About Bitsy
Aloha, I’m Joseph Avery (most people call me Joe), founder of Bitsy, which operates from Honolulu, Hawaiʻi.
Bitsy started with a small, ordinary frustration. I hold crypto across more than one wallet and more than one chain, and every time someone needed to pay me I was hunting down a different address, pasting it into a chat, and hoping it was copied correctly. A Bitcoin address here, an Ethereum address there, a Solana address somewhere else. There had to be a cleaner way to hand someone the right address for the right asset, without the back and forth and without the risk of a typo sending money nowhere. So I built one.
At its core, that is all Bitsy is: one clean profile for every asset, wallet address, exchange, and network you accept. You share a single link. The person paying you picks the asset, copies the address or scans the QR code, and sends. There is no app to install and no account for them to create.
The hard part is trust, not links
Sharing an address raises an obvious question, and answering it is where Bitsy spends most of its effort: how does a visitor know the address really belongs to you, and not to someone who slipped a different one in along the way? On most link pages they don’t. They take it on faith.
Bitsy’s answer is cryptographic, not reputational. You can prove you control an address by signing a short message with the wallet that holds it. Bitsy never sees your private keys; it only checks the signature. When the math holds, your profile shows an Ownership Verified mark, and any visitor can re-run that same check for themselves. That is the whole idea. You are not asking anyone to trust Bitsy, or even to trust me. You are handing them something they can verify on their own.
One keyholder, one address. Permanently.
That single idea draws a hard line through everything I will and will not build. Bitsy verifies that one keyholder controls one address. Any trust that is not backed by a key is out of scope, and it always will be.

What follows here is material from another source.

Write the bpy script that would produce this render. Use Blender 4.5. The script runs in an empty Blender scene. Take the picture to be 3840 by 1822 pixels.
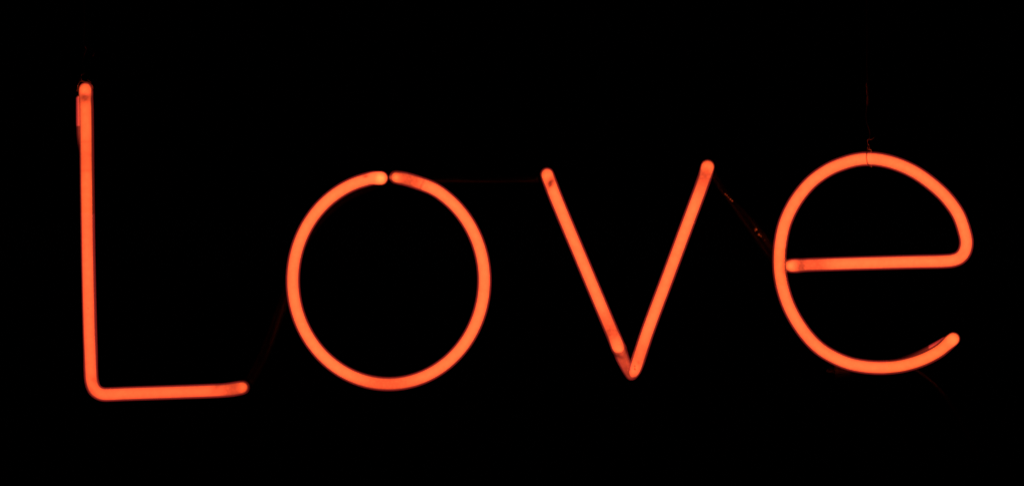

This is why Bitsy has no organization or team profiles, and why it never will. The moment a profile stands for a group instead of a keyholder, “verified” quietly stops meaning “the person holding the key signed this” and starts meaning “someone with admin access added this.” That gap is exactly what a scammer needs. A departed member’s address could keep collecting. An admin could add a legitimate-looking address that nobody actually controls. I would rather Bitsy do less and mean it than do more and dilute the one promise it exists to keep. The frustration that started Bitsy was personal, about my own addresses, and the product has stayed honest to that shape ever since: one person, the keys they hold, and the addresses they can prove.
What you can hold me to
- Bitsy is non-custodial. It never holds your keys or your funds. It only displays the public receiving addresses you choose to share.
- Bitsy never sees your private keys. Verification works by checking a signature you create in your own wallet, never by asking you for anything secret.
- Analytics are privacy-first. You get basic visit and copy statistics, and Bitsy stores no raw IP addresses, only one-way hashes.
- Exchange-held addresses cannot be verified, because the exchange holds the keys. Only wallets you control can sign. That is the honest answer even when it is the less convenient one.
- One carefully reviewed codebase. Every change is deliberate and reviewed before it ships, so the service stays stable and predictable rather than churning underneath you.
A real person, in a real place
I put my name to Bitsy and stand behind it. I also hold myself to the same standard Bitsy asks of everyone: my own Bitsy profile is verified exactly the way yours would be: my Bitsy profile. I built Bitsy to verify keyholders, not organizations, and I am a verified keyholder myself.
Bitsy was founded on June 4, 2026, in Honolulu, Hawaiʻi.